## Exercise requirements
Everything from the line containing "Recreate this scene" down to the line containing "return m,nt,b" is to be returned exactly; include both boundary lines and leave out all others.

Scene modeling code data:
◇ ◇ ◇ ◇ ◇ ◇ ◇

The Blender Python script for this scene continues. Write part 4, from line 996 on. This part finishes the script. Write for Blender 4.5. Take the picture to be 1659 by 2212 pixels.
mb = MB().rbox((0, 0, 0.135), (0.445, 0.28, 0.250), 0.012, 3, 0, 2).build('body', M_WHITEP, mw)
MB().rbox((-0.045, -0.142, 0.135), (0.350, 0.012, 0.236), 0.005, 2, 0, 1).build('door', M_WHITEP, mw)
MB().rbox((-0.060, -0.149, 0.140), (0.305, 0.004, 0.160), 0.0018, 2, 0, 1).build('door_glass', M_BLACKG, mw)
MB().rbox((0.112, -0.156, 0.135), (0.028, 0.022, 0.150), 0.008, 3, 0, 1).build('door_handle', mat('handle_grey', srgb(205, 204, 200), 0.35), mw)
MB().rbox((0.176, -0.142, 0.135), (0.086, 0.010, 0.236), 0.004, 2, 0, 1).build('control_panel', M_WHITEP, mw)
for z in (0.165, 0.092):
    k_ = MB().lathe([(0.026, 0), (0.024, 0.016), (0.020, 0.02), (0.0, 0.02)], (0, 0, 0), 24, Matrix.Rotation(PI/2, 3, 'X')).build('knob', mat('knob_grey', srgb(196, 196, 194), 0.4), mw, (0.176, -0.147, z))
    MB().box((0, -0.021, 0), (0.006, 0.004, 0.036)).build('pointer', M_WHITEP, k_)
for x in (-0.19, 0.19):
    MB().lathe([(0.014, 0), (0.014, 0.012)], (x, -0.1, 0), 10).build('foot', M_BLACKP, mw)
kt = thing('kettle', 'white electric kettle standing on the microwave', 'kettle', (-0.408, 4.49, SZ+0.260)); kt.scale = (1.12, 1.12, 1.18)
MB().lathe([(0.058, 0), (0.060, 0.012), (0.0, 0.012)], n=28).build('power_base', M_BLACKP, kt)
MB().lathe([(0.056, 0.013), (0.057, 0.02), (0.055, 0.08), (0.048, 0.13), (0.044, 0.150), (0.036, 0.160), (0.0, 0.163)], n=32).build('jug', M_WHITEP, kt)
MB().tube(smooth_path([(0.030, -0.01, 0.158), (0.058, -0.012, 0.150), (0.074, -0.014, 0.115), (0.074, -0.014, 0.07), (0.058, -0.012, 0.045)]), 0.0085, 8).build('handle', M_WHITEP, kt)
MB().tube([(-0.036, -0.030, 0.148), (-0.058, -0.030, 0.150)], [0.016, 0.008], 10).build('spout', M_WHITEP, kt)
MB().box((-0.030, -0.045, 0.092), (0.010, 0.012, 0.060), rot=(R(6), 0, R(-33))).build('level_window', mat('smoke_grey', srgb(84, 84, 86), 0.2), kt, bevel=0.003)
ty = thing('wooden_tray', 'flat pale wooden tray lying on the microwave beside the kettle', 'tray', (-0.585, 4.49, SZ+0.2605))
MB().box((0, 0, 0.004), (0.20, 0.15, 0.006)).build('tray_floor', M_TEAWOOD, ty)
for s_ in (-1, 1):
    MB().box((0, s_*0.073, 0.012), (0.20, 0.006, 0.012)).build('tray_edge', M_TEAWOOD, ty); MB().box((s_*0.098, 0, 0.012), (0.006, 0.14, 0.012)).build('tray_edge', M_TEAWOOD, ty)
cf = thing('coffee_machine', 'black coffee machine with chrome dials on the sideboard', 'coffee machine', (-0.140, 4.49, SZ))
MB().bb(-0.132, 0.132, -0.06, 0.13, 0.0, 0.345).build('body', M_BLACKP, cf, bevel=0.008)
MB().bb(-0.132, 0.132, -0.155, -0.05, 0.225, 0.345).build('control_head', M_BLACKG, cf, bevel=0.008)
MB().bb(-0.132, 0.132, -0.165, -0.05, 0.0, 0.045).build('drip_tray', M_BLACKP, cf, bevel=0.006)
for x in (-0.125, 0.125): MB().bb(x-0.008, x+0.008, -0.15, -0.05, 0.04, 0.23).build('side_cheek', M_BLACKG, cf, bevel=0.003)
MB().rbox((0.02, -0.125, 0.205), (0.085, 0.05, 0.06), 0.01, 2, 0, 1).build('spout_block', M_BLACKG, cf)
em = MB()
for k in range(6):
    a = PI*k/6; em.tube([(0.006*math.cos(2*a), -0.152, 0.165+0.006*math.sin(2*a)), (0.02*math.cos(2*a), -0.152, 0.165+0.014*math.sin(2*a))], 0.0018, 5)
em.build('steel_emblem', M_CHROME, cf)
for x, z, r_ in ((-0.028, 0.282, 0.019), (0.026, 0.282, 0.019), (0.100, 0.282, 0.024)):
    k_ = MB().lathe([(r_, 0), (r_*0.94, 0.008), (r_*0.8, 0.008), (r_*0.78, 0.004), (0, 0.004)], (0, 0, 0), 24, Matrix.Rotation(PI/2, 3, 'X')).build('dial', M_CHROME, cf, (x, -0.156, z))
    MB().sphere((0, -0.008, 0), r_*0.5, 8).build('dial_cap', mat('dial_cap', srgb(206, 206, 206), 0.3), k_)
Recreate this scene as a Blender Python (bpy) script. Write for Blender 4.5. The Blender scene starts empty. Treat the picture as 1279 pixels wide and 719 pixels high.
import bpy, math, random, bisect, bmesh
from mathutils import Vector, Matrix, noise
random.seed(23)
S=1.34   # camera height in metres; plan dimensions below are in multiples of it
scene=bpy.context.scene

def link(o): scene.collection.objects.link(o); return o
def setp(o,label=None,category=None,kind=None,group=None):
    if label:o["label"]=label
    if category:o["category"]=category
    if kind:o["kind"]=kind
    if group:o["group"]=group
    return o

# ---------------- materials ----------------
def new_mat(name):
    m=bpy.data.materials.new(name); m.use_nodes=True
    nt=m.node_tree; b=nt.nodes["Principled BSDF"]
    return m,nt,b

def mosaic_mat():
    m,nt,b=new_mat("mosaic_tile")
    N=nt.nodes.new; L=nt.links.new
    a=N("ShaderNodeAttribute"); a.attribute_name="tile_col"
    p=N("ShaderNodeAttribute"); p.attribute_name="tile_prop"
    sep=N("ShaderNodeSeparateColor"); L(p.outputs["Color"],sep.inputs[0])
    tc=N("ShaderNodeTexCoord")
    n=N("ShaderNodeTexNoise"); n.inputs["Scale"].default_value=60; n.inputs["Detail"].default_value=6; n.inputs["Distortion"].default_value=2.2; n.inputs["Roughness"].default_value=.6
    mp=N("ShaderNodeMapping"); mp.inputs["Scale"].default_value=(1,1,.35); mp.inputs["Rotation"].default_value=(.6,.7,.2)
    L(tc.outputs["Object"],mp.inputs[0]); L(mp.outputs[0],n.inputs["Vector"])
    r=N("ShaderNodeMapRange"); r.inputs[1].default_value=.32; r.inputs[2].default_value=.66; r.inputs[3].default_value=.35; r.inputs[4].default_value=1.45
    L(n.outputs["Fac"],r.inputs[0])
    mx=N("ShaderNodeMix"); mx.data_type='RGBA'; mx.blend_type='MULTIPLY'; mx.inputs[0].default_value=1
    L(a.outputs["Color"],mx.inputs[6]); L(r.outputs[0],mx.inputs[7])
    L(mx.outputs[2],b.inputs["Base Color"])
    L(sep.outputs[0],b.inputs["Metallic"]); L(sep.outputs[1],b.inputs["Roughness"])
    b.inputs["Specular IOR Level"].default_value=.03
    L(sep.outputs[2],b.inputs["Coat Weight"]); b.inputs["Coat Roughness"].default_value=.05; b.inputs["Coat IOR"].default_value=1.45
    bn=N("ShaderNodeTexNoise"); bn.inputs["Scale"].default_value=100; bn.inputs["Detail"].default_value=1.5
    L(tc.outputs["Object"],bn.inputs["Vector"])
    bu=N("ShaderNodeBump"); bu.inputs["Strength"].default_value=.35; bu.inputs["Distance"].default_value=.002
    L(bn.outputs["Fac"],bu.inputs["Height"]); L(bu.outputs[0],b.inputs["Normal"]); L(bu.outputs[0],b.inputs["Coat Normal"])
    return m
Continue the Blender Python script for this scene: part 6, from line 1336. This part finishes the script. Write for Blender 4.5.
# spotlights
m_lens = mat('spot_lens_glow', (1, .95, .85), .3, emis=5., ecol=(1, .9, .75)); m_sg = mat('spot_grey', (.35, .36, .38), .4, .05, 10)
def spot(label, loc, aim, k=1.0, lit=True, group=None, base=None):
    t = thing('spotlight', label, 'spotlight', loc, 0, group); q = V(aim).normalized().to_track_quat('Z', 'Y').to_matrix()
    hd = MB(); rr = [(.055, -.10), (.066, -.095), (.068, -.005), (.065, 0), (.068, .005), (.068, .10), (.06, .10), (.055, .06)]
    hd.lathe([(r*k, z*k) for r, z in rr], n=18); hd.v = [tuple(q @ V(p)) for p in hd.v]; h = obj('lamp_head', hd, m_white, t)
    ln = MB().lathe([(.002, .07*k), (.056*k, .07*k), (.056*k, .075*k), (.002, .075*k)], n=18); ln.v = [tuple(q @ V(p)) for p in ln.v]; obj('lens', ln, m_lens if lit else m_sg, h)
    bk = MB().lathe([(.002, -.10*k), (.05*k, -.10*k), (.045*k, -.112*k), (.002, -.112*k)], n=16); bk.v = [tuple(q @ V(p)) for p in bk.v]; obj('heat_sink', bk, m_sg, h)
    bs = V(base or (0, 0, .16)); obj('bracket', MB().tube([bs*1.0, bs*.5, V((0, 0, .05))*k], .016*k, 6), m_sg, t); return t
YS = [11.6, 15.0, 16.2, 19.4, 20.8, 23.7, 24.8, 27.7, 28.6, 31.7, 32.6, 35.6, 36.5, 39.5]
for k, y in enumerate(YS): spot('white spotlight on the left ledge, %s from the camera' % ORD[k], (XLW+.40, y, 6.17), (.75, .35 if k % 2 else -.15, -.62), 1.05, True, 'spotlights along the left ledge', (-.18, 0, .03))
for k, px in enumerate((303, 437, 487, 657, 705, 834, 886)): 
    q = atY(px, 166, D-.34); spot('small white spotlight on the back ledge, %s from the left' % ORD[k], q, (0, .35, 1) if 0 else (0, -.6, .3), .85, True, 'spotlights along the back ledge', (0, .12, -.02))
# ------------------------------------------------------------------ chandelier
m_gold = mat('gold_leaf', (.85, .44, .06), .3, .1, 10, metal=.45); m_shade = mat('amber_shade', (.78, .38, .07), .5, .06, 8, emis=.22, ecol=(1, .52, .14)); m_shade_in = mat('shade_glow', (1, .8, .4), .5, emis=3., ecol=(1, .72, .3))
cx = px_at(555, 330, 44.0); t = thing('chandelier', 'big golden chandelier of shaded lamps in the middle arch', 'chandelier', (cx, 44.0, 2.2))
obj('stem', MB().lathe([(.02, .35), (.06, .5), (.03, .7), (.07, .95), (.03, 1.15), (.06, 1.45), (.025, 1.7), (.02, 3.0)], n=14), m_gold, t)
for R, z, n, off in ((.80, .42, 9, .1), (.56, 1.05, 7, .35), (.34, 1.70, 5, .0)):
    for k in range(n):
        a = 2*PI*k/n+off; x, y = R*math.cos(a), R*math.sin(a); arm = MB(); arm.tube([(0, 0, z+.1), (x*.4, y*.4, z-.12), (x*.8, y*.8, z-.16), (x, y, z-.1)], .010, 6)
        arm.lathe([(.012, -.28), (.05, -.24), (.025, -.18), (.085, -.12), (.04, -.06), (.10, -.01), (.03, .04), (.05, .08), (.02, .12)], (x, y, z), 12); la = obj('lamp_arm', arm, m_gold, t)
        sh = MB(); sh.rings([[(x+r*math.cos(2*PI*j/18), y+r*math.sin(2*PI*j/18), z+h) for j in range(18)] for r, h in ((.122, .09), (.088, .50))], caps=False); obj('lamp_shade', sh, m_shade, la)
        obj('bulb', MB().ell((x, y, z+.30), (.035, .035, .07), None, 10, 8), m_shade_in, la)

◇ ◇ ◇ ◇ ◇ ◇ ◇

## Problem solution
Recreate this scene as a Blender Python (bpy) script. Write for Blender 4.5. The Blender scene starts empty. Treat the picture as 1279 pixels wide and 719 pixels high.
import bpy, math, random, bisect, bmesh
from mathutils import Vector, Matrix, noise
random.seed(23)
S=1.34   # camera height in metres; plan dimensions below are in multiples of it
scene=bpy.context.scene

def link(o): scene.collection.objects.link(o); return o
def setp(o,label=None,category=None,kind=None,group=None):
    if label:o["label"]=label
    if category:o["category"]=category
    if kind:o["kind"]=kind
    if group:o["group"]=group
    return o

# ---------------- materials ----------------
def new_mat(name):
    m=bpy.data.materials.new(name); m.use_nodes=True
    nt=m.node_tree; b=nt.nodes["Principled BSDF"]
    return m,nt,b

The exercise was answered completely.